Saturday, October 22, 2016

30 Days of Nightmares #22: COHERENCE (2014)


The Story: A dinner party is interrupted by a rip in the fabric of space and time, pitting a group of L.A. eccentrics against their doppelgangers.

Expectations: Two-thirds of the way through my month-long marathon, I’m obviously trying to pick some films that are a little different from the usual horror yarn.  This one has been touted as more of a sci-fi picture, but I thought it sounded like a TWILIGHT ZONE episode—and I tend to think of TWILIGHT ZONE as horror, because the most memorable episodes are pretty ominous.  So I was expecting something along the lines of TRIANGLE, THE CALLER, and YELLOWBRICKROAD If it turned out to be more of a sci-fi film, something along the lines of PRIMER, MOON and SOURCE CODE.  Either way, I had high hopes.

Reaction: This is a film that hinges on an understanding of quantum physics, so in a way it reminded me of DONNIE DARKO.   I love DONNIE DARKO (especially the theatrical cut) because although it’s completely baffling at first, it is overwhelmingly heartfelt.  I love the characters. 

I wasn’t as attached to the characters in COHERENCE, which was a problem.  When they descend into backbiting and pseudo-intellectual explanations, I cared for them even less than I had at the outset—and so I wasn’t working as hard to figure out what was going on.   Maybe I just wasn’t in the right frame of mind for this movie (I’ll admit I was tired when I started watching it), but I feel like many of the a-ha moments were delivered so casually and subtly that their significance got lost in the shuffle. 

I seem to be in the minority here.  Reviews show that most people—at least, most critics—really liked this movie.  On paper, I can understand why.  It’s definitely not the usual genre film.  It’s rich with ideas, the acting is mostly solid, and it looks pretty good for a microbudget production.  But somehow the story felt dry to me.  Too much like a stage play.

After doing some digging, I learned that this film was made the way I assumed CREEP was made.  Only the writer/director knew the full story.  Each night (for five nights of shooting), he gave the actors a list of beats they had to hit.  The rest was improvisation.   Which leads me to wonder: Am I so accustomed to the big emotional reactions of most horror films that genuine in-the-moment reactions failed to register with me?  As an idea-driven film (there’s even a long monologue about Schrodinger’s Cat, for crying out loud), did this film really need a greater emphasis on emotional / character moments in order to make the ideas seem less abstract?  Or do I just need to watch this movie a few more times in order to fully appreciate it?  Maybe.  But I’m not going to—because, as a horror film, it just didn’t resonate with me. 

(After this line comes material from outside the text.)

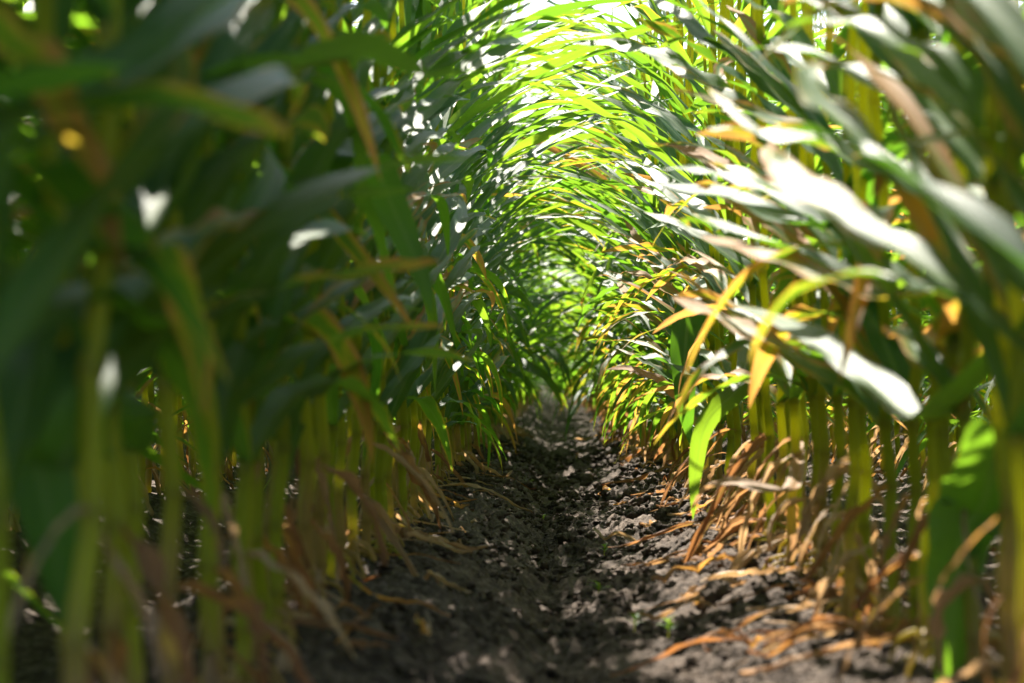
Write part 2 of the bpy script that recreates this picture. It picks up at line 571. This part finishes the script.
# blades of the nearest plants that the photograph shows singly: (row, distance of the stalk) ->
# height on the stalk, points the blade passes, width, dryness, tone, twist, blade side direction, part name
FACE = (1, 0.1, 0)
HERO = {
    ('L', 1.62): [(.33, [(62, 470, .97), (105, 390, 1.0), (175, 318, 1.06), (262, 268, 1.15)], .075, .0, .5, .4, None, 'leaf')],
    ('L', 2.40): [(.45, [(240, 300, 1.36), (290, 232, 1.4), (350, 198, 1.48), (420, 190, 1.56)], .06, .0, .4, .5, None, 'leaf'),
               (.30, [(250, 400, 1.42), (310, 350, 1.48), (380, 330, 1.58), (445, 326, 1.7)], .05, .22, .6, .6, None, 'leaf'),
              ],
    ('L', 2.66): [(.34, [(300, 400, 1.66), (350, 368, 1.72), (420, 352, 1.8), (475, 362, 1.9)], .045, .1, .6, .5, None, 'leaf'),
               (.55, [(300, 190, 1.62), (350, 120, 1.68), (420, 80, 1.78), (490, 70, 1.9)], .06, -.2, .3, .5, None, 'leaf')],
    ('L', 1.36): [(.50, [(60, 90, .86), (150, 42, .92), (240, -8, 1.0), (340, -30, 1.1)], .085, -.35, .25, .3, None, 'leaf'),
               (.40, [(0, 130, .84), (130, 103, .88), (230, 114, .92), (292, 138, .95)], .05, .25, .5, .5, None, 'leaf')],
    ('L', 2.01): [(.28, [(112, 400, 1.12), (190, 285, 1.15), (290, 212, 1.22), (400, 165, 1.35), (480, 160, 1.5)], .085, -.08, .6, .25, None, 'leaf'),
               (.42, [(60, 290, 1.05), (30, 400, 1.0), (50, 520, 1.0), (70, 640, 1.02)], .07, -.4, .2, .2, FACE, 'leaf')],
    ('L', 2.14): [(.55, [(215, 92, 1.22), (285, 62, 1.25), (365, 50, 1.32), (430, 75, 1.4)], .07, -.4, .4, .8, None, 'leaf'),
               (.38, [(230, 310, 1.3), (300, 284, 1.35), (390, 268, 1.45), (440, 262, 1.55)], .05, .32, .6, .8, None, 'leaf')],
    ('L', 3.18): [(.52, [(320, 165, 1.75), (368, 160, 1.78), (396, 215, 1.8), (420, 270, 1.8), (432, 315, 1.8)], .055, -.5, .15, .2, (1, .2, -.2), 'leaf')],
    ('R', 2.25): [(.54, [(965, 85, 1.3), (895, 42, 1.35), (830, 20, 1.42), (765, 32, 1.5)], .06, -.05, .7, .2, None, 'leaf'),
               (.30, [(985, 500, 1.42), (966, 530, 1.44), (954, 600, 1.45), (948, 740, 1.45)], .09, -.12, .4, .1, FACE, 'leaf')],
    ('R', 2.38): [(.38, [(930, 420, 1.5), (862, 372, 1.62), (800, 330, 1.75), (735, 305, 1.95)], .05, .12, .7, .6, None, 'leaf')],
    ('R', 2.77): [(.46, [(905, 302, 1.52), (835, 280, 1.6), (765, 254, 1.7), (700, 236, 1.85)], .058, .42, .6, .4, None, 'leaf'),
               (.36, [(962, 320, 1.5), (935, 225, 1.52), (893, 165, 1.55), (872, 200, 1.5)], .05, .62, .6, 1.2, None, 'leaf')],
    ('R', 3.42): [(.56, [(805, 226, 1.9), (725, 197, 2.1), (635, 180, 2.4)], .08, -.5, .1, .1, None, 'leaf')],
    ('R', 4.20): [(.24, [(790, 489, 2.25), (740, 483, 2.3), (708, 487, 2.35), (692, 508, 2.4)], .03, .95, .6, 1.0, None, 'dry_leaf')],
    ('R', 5.50): [(.55, [(748, 370, 3.0), (708, 420, 2.95), (696, 470, 2.95), (693, 520, 2.95)], .05, -.4, .9, .2, FACE, 'leaf')],
    ('R', 6.28): [(.62, [(706, 290, 3.4), (688, 325, 3.35), (685, 390, 3.3), (690, 445, 3.3)], .09, -.6, .05, .1, FACE, 'leaf')],
}

ORD = ('nearest second third fourth fifth sixth seventh eighth ninth tenth eleventh twelfth thirteenth fourteenth fifteenth sixteenth '
       'seventeenth eighteenth nineteenth twentieth twenty-first twenty-second twenty-third twenty-fourth twenty-fifth twenty-sixth '
       'twenty-seventh twenty-eighth twenty-ninth thirtieth thirty-first thirty-second thirty-third thirty-fourth thirty-fifth '
       'thirty-sixth thirty-seventh thirty-eighth thirty-ninth fortieth').split()
PLANTS = 'corn plants standing in the rows'
rows = [('L', ROW_L, 0.0, 1.36, 16.0), ('R', ROW_R, math.pi, 1.6, 16.0),
        ('L2', ROW_L - .76, 0.0, 4.8, 9.0), ('R2', ROW_R + .76, math.pi, 6.0, 10.4),
        ('L3', ROW_L - 1.52, 0.0, 8.0, 11.0), ('R3', ROW_R + 1.52, math.pi, 10.0, 13.0)]
SPACING = 0.125
HERO_AT = {}
for (c_, d_), lst in HERO.items():                        # the plant standing nearest to that distance carries the blade
    HERO_AT.setdefault((c_, max(0, round((d_ - (1.36 if c_ == 'L' else 1.6)) / SPACING))), []).extend(lst)
count = 0
side_word = {'L': 'left', 'R': 'right'}


def look(parts):
    d = [p[1].a[0][0, 1] for p in parts if p[0] == 'leaf']
    k = sum(1 for x in d if x > .12)
    return ('fresh green', 'green orange-tipped', 'yellowing, orange-edged')[0 if k == 0 else (1 if k < 3 else 2)]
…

Then again, my wife really liked it.  Maybe I'm just being difficult.

Most Nightmare-Worthy Moment:  Some scenes are effective in their simplicity.  There a scene where a group of people meet their twinners—their differences apparent only because of the fact that they’re carrying different-colored glowsticks—on a dark street where we can't see anyone's face.  Later, a married couple realizes, mid-conversation, that they are each interacting with an alternate version of their spouse.  The silence in these moments speaks volumes.